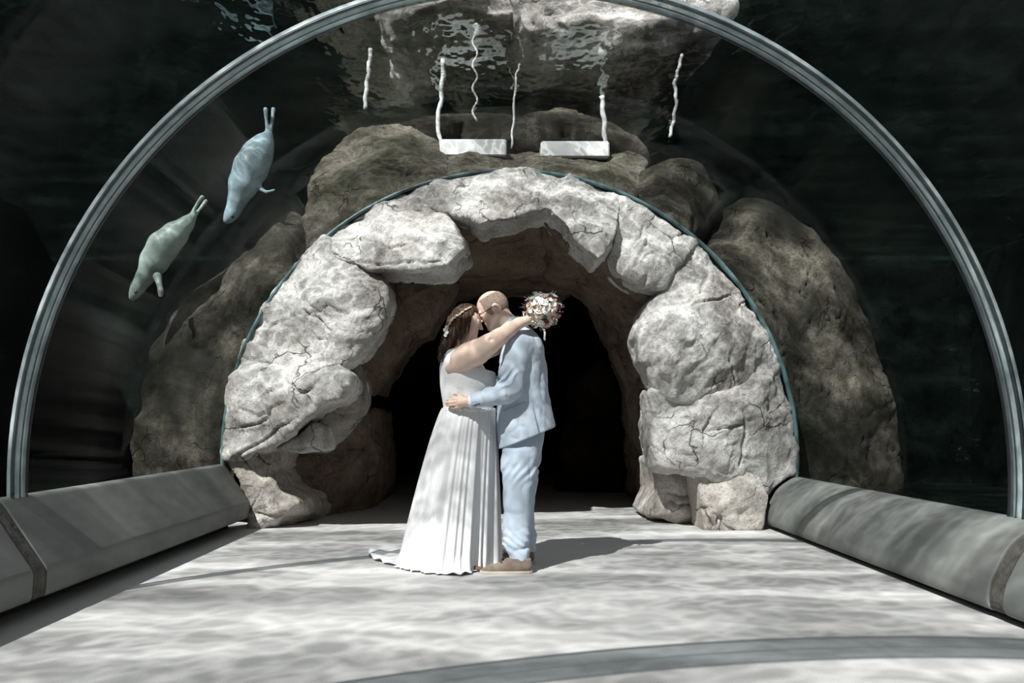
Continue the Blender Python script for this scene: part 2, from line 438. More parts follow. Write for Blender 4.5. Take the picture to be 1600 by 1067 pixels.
def seam(name, y, w, label):
    e = tag(empty(name, (TX, y, TZ)), label, kind='structure')
    o1 = geo_obj('bond_strip', shell(y - w, y + w, TR - .006, TR + .03), M['seam'], e, True)
    o2 = geo_obj('gasket', merge_geo([shell(y - w - .016, y - w, TR - .010, TR + .004), shell(y + w, y + w + .02, TR - .010, TR + .012), shell(y - .004, y + .004, TR - .010, TR - .003)]), M['gasket'], e, True)
    for o in (o1, o2): o['kind'] = 'structure'
seam('trim_1', Y_SEAM, .055, 'blue grey seam arch of the tunnel in front of the couple')
seam('trim_2', Y_NEAR, .16, 'nearer seam arch of the acrylic tunnel')
e3 = tag(empty('trim_3', (TX, Y_PORTAL, TZ)), 'thin teal sealed edge around the rock archway', kind='structure')
o = geo_obj('edge_seal', shell(Y_PORTAL - .06, Y_PORTAL + .05, TR - .004, TR + .022, .45, .40), simple('edge_seal', (.085, .15, .16), .4, .5, noise=(5, .8)), e3, True); o['kind'] = 'structure'
o = geo_obj('gasket', shell(Y_PORTAL + .05, Y_PORTAL + .07, TR - .03, TR + .012, .45, .40), M['gasket'], e3, True); o['kind'] = 'structure'

# --- tank around the tunnel and the water surface
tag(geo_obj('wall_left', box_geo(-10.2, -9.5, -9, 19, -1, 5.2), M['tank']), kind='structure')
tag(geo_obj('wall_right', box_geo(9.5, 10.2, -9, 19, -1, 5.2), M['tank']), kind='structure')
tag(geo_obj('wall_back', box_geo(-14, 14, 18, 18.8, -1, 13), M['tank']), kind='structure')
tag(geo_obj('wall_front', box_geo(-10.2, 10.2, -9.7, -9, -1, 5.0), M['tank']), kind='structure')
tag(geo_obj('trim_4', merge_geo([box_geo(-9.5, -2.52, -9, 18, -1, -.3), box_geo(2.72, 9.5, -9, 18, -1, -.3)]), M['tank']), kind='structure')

def water_mat():
    m, nt, out = new_mat('rippled_water'); L = nt.links.new
    # caustic light painted into the transparent tint as wavelet cells
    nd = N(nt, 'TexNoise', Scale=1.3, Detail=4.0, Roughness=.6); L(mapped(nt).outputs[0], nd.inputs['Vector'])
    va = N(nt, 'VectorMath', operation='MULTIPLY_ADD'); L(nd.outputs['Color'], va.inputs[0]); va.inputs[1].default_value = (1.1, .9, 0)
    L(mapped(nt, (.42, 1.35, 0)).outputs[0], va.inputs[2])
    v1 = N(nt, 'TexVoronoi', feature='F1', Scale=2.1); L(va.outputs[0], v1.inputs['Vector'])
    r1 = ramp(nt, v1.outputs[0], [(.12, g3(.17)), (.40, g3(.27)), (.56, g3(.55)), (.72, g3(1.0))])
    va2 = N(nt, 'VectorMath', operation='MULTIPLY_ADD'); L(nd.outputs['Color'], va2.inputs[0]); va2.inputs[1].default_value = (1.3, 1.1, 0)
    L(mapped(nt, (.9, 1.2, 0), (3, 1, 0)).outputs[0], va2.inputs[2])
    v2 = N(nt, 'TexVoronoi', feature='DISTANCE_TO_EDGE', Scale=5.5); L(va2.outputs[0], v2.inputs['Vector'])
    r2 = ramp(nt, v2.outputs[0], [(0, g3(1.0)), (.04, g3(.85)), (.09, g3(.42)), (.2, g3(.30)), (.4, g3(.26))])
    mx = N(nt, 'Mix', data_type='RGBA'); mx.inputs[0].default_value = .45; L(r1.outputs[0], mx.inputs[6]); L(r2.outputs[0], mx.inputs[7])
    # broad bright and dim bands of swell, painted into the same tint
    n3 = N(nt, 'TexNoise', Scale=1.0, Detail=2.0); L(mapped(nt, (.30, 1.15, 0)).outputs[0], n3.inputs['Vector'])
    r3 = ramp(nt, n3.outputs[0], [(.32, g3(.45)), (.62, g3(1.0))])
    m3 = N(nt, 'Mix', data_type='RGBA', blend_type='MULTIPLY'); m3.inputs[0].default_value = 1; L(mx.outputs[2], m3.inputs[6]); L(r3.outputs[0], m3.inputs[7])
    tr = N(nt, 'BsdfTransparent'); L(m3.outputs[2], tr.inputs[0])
    # mirror at grazing angles
    nb = N(nt, 'TexNoise', Scale=2.2, Detail=3.0); L(mapped(nt, (1.0, .55, 1)).outputs[0], nb.inputs['Vector'])
    bp = N(nt, 'Bump', Strength=.9, Distance=.10); L(nb.outputs[0], bp.inputs['Height'])
    gl = N(nt, 'BsdfGlossy', Roughness=.02); gl.inputs[0].default_value = (.85, .92, .88, 1); L(bp.outputs[0], gl.inputs['Normal'])
    lw = N(nt, 'LayerWeight', Blend=.5)
    mr = N(nt, 'MapRange'); mr.inputs[1].default_value = .42; mr.inputs[2].default_value = .72; mr.inputs[3].default_value = .02; mr.inputs[4].default_value = .32
    L(lw.outputs['Facing'], mr.inputs[0])
    ms = N(nt, 'MixShader'); L(mr.outputs[0], ms.inputs[0]); L(tr.outputs[0], ms.inputs[1]); L(gl.outputs[0], ms.inputs[2])
    L(ms.outputs[0], out.inputs[0]); return m
bm = bmesh.new(); bmesh.ops.create_grid(bm, x_segments=1, y_segments=1, size=1)
for v in bm.verts: v.co = Vector((v.co.x * 9.49, 4.5 + v.co.y * 13.45, WATER_Z))
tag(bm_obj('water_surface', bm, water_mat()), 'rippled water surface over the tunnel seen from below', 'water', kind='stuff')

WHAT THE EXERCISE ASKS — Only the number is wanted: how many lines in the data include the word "surface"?

EXERCISE RESULT — 2